Warner Bros decided to delay publishing weekend box office figures for The Dark Knight Rises after the Denver shootings that left 12 people dead and dozens injured.
Its major Hollywood rivals, Disney, Fox, Sony, Lionsgate and Universal, quickly followed, all wary of offending the public.
Warner also cancelled red carpet events for the film in France, Japan and Mexico.
The studio also scrambled to pull a trailer for another film, Gangster Squad, which included a scene in which mobsters shoot at theatre audiences.
Friday's massacre, in which a black-clad gunman gunned down dozens of filmgoers at a screening of The Dark Knight Rises, is a marketing nightmare for the film's makers.
Within hours they had canceled the movie's Paris premiere, which was to have been accompanied by a press junket with the cast and crew including director Christopher Nolan and star Christian Bale.
On Saturday Bale, who plays Bruce Wayne aka Batman, said: 'Words cannot express the horror that I feel .. ..I cannot begin to truly understand the pain and grief of the victims and their loved ones, but my heart goes out to them.'
Warner issued a statement early on saying it was 'deeply saddened'.
Then a spokeswoman confirmed that the studio will not publish weekend takings - a form of crowing about box office success - until Monday.
Unofficial figures from the industry daily paper Variety suggest that it made $US75 million ($A72 million) on Friday alone, the third biggest opening day ever at the US box office.
The Hollywood Reporter reported that The Dark Knight Rises, the climax of the blockbuster trilogy, was set to make $US165-170 million ($A159-163 million) over the weekend.
If confirmed, that would make it the second or third highest debut weekend ever, after this year's blockbuster Marvel Avengers Assemble on $US207.4 million ($A199.9 million), and level with Harry Potter and the Deathly Hallows Part 2, on $US169.2 million ($A163 million) last year.

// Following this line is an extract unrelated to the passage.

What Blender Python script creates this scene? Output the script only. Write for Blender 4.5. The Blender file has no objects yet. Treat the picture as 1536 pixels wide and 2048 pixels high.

'Out of respect for the victims and their families, Warner Bros Pictures will not be reporting box office numbers for The Dark Knight Rises throughout the weekend,' said a spokeswoman.
Separately, Warner was forced to scramble to cut a trailer for Gangster Squad, a 1940s mobster movie starring Sean Penn, Emma Stone and Josh Brolin, because of a shooting scene eerily similar to the Colorado massacre.
It had featured in a trailer package running before The Dark Knight Rises but not at the Aurora cinema where the shootings occured.